▶ **Given data**
## Begin

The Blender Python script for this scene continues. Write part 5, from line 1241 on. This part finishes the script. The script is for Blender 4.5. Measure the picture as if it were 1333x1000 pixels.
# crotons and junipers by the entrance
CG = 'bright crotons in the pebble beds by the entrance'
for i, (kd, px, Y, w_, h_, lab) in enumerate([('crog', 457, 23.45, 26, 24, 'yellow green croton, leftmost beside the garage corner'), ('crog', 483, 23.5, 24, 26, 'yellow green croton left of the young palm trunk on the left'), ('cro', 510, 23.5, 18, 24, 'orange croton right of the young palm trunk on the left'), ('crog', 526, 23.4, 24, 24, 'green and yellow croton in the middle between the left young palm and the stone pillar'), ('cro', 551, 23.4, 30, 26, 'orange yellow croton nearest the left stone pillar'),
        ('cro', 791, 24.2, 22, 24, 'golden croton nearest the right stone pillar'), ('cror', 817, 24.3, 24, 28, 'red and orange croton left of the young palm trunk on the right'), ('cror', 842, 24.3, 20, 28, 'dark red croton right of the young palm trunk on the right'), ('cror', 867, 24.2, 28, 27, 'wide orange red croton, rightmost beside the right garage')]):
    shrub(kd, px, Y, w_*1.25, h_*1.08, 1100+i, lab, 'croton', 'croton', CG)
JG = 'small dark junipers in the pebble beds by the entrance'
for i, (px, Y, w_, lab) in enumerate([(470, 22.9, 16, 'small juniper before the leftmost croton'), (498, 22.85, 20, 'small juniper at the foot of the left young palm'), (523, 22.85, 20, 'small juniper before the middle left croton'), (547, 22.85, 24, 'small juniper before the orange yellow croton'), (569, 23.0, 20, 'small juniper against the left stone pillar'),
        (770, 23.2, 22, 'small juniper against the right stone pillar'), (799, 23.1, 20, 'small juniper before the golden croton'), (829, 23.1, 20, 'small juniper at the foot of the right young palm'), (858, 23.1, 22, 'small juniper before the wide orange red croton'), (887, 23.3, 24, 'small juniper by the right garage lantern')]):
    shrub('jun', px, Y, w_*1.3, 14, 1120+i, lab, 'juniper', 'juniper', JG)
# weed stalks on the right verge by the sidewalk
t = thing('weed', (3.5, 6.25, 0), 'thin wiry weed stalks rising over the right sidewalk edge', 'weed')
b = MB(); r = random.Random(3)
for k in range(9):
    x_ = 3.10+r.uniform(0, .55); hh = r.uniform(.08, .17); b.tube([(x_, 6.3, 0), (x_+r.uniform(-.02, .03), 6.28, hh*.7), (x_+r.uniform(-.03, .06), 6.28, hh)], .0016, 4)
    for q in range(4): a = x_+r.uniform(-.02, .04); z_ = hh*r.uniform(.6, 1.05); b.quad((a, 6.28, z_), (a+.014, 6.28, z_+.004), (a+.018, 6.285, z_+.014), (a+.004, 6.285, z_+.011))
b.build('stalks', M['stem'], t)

## End

▶ **Aim of the exercise**
Copy out every line of the data above, exactly as given.

▶ **Response below**
The Blender Python script for this scene continues. Write part 5, from line 1241 on. This part finishes the script. The script is for Blender 4.5. Measure the picture as if it were 1333x1000 pixels.
# crotons and junipers by the entrance
CG = 'bright crotons in the pebble beds by the entrance'
for i, (kd, px, Y, w_, h_, lab) in enumerate([('crog', 457, 23.45, 26, 24, 'yellow green croton, leftmost beside the garage corner'), ('crog', 483, 23.5, 24, 26, 'yellow green croton left of the young palm trunk on the left'), ('cro', 510, 23.5, 18, 24, 'orange croton right of the young palm trunk on the left'), ('crog', 526, 23.4, 24, 24, 'green and yellow croton in the middle between the left young palm and the stone pillar'), ('cro', 551, 23.4, 30, 26, 'orange yellow croton nearest the left stone pillar'),
        ('cro', 791, 24.2, 22, 24, 'golden croton nearest the right stone pillar'), ('cror', 817, 24.3, 24, 28, 'red and orange croton left of the young palm trunk on the right'), ('cror', 842, 24.3, 20, 28, 'dark red croton right of the young palm trunk on the right'), ('cror', 867, 24.2, 28, 27, 'wide orange red croton, rightmost beside the right garage')]):
    shrub(kd, px, Y, w_*1.25, h_*1.08, 1100+i, lab, 'croton', 'croton', CG)
JG = 'small dark junipers in the pebble beds by the entrance'
for i, (px, Y, w_, lab) in enumerate([(470, 22.9, 16, 'small juniper before the leftmost croton'), (498, 22.85, 20, 'small juniper at the foot of the left young palm'), (523, 22.85, 20, 'small juniper before the middle left croton'), (547, 22.85, 24, 'small juniper before the orange yellow croton'), (569, 23.0, 20, 'small juniper against the left stone pillar'),
        (770, 23.2, 22, 'small juniper against the right stone pillar'), (799, 23.1, 20, 'small juniper before the golden croton'), (829, 23.1, 20, 'small juniper at the foot of the right young palm'), (858, 23.1, 22, 'small juniper before the wide orange red croton'), (887, 23.3, 24, 'small juniper by the right garage lantern')]):
    shrub('jun', px, Y, w_*1.3, 14, 1120+i, lab, 'juniper', 'juniper', JG)
# weed stalks on the right verge by the sidewalk
t = thing('weed', (3.5, 6.25, 0), 'thin wiry weed stalks rising over the right sidewalk edge', 'weed')
b = MB(); r = random.Random(3)
for k in range(9):
    x_ = 3.10+r.uniform(0, .55); hh = r.uniform(.08, .17); b.tube([(x_, 6.3, 0), (x_+r.uniform(-.02, .03), 6.28, hh*.7), (x_+r.uniform(-.03, .06), 6.28, hh)], .0016, 4)
    for q in range(4): a = x_+r.uniform(-.02, .04); z_ = hh*r.uniform(.6, 1.05); b.quad((a, 6.28, z_), (a+.014, 6.28, z_+.004), (a+.018, 6.285, z_+.014), (a+.004, 6.285, z_+.011))
b.build('stalks', M['stem'], t)